No meio de tantas "5 estrelas", a minha preferida ("Heartbeat") bem que podia ter mais uma :P

E a "Spanish lesson" não merece mais que duas, na minha opinião... é uma musicazinha irritante :s

Anónimo disse... 29/04/08, 11:04  

A culpa é do Luy :p

Anónimo disse... 29/04/08, 11:30  

Não é nada.
Eu não dava mais que um 8 a este álbum.
E nas estrelas dava mais uma ao Heartbeat e reduzia uma estrela em Spanish Lessons, Voices, 4 Minutes e Give to Me.

Anónimo disse... 29/04/08, 12:07  

Mas... mas... pelas faixas 6 e 7 merece directamente um 9! :P

Confesso que estive quase, quase para dar 4* ao 4 Minutes o_O

A Heartbeat não me diz muito :/

Anónimo disse... 29/04/08, 18:18  

Gosto muito do ritmo do "Heartbeat". Não se pode dizer que desde o Confessions on a Dance Floor a Madonna ande a investir muito nas letras. Esta canção é uma dela.
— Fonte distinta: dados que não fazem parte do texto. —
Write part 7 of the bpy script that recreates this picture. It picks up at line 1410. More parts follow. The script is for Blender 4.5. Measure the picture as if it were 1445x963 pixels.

Mas há bem piores que esta em termos de letra. Também gosto muito do Dance 2 Night, mas é igualmente pela sonoridade.

É um sinal dos tempos...

Anónimo disse... 30/04/08, 12:44  

Sim, ultimamente parece que as letras são talhadas à melodia. Neste álbum, apesar de as letras não serem necessariamente más, apenas as duas últimas faixas parecem ter uma simbiose entre elas.

A Dance 2Night e a Heartbeat são bastante semelhantes no conteúdo e agradáveis mas mesmo assim prefiro as experimentações das restantes faixas, nomeadamente as do Pharell que parece ter conseguido um melhor resultado que a dupla Timbaland/Timberlake.

:)

Anónimo disse... 30/04/08, 13:41  

Concordo plenamente com a tua observação acerca do trabalho do Pharrell.

Viste a crítica do Sound + Music? É muito semelhante à nossa na abordagem :p

Anónimo disse... 30/04/08, 15:04  

Sim, li, mas mais negativa e menos bem conseguida ;)

Parece que pouco falaram de música, apenas do contexto e, ao que parece, com imensos preconceitos quanto à equipa escolhida o_O

*xuac* :)

Anónimo disse... 05/05/08, 13:52  

Julgo talvez seja porque a maioria da crítica europeia está um pouco cheia de Timbaland e Timberlake. Mas américa eles ainda estão em alta. A ver vamos até quando.